You can say I “adopted” Mei, an almost 15-year-old blind Shih-Tzu, but she had already been in my family since she was a little puppy. Long story short, Mei lost an eye to myiasis shortly after I moved back to Brasília after 15 years. Then she lost sight in her remaining eye the following year. My sister, who's her original tutor, had just had a baby and everyone in the family was too busy to take care of Mei. She was left at my mom's country house basically to die, she was being fed and bathed, but that was kinda of it. So I decided to adopt her.

Mei was very depressed and had lost a lot of weight when I first took her home. She could barely walk, and when she did, she mostly walked in circles. I took her to the vet and made sure she got all the required treatments. She got visibly better each week and started walking more confidently with my help. She managed to get pretty independent on her own, and every time I see her make her way from her bed to the water bowl, I get teary-eyed. She still bumps into stuff quite often, but carries on undeterred. Much is said about the transformative power of love and all that, but when you witness it in such a visible way, especially when it's your love and care that's transforming another living being, it's just uncanny.
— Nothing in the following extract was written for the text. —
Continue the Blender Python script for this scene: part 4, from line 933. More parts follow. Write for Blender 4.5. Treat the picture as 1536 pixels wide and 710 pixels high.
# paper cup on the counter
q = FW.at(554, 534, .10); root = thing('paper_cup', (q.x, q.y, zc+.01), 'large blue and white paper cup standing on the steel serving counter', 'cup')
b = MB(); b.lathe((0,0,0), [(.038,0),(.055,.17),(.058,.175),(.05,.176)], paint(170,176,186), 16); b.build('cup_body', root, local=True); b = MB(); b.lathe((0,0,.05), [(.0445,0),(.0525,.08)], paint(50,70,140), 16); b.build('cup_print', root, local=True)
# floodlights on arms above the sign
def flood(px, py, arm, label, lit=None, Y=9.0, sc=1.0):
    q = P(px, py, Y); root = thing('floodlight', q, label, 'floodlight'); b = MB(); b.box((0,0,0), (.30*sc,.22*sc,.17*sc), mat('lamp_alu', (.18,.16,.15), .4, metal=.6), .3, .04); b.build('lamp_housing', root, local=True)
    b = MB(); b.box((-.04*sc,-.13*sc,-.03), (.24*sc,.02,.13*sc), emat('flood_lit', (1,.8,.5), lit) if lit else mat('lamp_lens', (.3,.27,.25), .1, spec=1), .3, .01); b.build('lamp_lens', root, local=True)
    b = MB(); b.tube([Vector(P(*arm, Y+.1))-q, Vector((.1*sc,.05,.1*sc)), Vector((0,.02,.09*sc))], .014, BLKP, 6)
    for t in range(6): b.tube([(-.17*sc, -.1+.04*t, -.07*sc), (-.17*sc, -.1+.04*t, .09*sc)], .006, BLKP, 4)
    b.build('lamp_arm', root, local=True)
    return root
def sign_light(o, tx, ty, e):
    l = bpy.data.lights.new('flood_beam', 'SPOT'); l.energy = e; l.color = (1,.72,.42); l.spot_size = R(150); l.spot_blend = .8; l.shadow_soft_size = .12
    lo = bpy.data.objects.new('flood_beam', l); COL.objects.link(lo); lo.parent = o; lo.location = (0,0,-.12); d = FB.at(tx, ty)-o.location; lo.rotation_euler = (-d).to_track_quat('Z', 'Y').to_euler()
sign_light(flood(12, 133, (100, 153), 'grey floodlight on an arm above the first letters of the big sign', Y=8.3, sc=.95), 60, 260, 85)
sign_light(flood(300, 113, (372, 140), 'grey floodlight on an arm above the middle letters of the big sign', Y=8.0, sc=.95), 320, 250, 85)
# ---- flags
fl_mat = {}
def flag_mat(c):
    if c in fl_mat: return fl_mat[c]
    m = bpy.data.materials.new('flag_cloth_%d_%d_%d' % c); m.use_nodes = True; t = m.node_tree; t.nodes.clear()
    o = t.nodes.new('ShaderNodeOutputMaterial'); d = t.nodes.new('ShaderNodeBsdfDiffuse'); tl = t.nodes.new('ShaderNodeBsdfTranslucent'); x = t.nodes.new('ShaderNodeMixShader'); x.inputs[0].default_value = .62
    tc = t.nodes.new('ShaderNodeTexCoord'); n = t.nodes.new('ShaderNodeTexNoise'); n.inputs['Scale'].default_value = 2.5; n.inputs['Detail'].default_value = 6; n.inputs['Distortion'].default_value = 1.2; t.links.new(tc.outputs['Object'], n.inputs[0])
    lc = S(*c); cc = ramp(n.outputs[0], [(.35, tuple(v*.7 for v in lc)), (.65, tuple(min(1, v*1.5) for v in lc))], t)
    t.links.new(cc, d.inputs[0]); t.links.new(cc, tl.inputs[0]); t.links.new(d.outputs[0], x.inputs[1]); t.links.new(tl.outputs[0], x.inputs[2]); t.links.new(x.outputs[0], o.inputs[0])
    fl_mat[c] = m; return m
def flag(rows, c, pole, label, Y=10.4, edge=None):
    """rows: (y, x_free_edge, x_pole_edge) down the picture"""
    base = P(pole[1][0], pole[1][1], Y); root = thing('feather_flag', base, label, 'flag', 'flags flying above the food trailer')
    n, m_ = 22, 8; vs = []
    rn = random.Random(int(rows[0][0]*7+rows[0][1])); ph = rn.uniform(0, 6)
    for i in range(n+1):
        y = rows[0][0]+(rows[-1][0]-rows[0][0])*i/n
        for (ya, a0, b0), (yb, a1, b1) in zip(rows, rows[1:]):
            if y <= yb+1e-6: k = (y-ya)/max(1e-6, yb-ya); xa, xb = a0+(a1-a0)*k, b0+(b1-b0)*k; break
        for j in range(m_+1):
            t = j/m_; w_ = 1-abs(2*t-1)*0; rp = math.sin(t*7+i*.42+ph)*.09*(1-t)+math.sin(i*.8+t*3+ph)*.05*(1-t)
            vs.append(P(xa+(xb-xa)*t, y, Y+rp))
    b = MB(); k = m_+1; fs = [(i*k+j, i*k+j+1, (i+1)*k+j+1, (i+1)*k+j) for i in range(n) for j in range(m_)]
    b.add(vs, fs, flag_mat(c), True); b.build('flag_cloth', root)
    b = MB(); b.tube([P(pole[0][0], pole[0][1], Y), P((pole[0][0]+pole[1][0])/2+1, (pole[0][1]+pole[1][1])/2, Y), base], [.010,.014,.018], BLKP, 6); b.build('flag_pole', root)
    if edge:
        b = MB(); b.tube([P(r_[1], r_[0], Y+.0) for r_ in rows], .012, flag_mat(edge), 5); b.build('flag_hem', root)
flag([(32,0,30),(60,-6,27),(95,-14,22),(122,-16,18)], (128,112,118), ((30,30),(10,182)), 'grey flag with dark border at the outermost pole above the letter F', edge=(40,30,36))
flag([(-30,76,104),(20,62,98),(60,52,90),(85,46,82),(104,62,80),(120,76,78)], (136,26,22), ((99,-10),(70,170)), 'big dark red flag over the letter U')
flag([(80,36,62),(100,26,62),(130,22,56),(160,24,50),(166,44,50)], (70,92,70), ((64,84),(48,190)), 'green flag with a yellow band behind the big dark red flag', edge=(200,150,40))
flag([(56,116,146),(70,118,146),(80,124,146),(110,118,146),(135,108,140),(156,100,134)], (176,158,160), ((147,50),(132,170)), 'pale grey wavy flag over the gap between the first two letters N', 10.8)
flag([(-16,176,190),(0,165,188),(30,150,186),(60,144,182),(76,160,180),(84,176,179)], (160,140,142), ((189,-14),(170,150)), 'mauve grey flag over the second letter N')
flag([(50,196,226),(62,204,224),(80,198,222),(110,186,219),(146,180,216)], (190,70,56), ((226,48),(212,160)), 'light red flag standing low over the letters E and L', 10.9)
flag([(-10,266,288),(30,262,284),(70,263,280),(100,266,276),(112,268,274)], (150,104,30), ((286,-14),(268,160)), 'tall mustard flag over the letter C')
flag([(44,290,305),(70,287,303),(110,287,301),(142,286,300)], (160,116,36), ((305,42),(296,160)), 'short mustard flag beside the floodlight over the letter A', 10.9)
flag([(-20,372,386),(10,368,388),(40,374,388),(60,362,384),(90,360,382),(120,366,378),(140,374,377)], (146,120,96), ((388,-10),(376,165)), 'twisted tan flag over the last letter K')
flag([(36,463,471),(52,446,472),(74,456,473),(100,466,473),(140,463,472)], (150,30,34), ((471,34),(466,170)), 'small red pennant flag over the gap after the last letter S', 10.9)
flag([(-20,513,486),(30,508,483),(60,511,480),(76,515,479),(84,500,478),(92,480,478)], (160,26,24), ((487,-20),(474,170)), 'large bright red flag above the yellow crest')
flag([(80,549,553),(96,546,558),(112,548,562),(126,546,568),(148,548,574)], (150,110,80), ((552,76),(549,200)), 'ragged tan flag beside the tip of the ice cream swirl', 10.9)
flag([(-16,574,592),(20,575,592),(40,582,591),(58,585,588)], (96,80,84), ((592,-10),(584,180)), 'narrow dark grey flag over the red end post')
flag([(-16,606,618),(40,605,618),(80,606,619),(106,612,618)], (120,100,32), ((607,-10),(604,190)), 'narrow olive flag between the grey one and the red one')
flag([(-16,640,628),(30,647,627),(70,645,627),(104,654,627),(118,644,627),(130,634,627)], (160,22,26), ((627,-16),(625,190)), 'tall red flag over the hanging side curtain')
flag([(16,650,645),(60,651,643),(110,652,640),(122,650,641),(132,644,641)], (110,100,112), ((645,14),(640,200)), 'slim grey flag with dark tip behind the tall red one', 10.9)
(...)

We developed an almost symbiotic relationship. Taking care of her is now my number one priority, and, although it can be pretty demanding given her age and special needs, I feel like it's all worth it when the day ends and she's sleeping soundly in her Snoopy-themed bed. We both help each other navigating the world: I take care of her and she teaches me how to be present and less anxious. Her task is infinitely harder to be honest.  

I came away from this conversation thinking mostly about spectres—the ones that haunt Gabriel on the dance floor, the ones that haunt Palestinian queer movements, the ones that haunt all of us trying to do work that matters while the world burns. But I also came away thinking about Mei, a blind 15-year-old Shih Tzu in a Snoopy-themed bed, bumping into things and carrying on regardless. She has Gabriel. And it turns out that makes all the difference.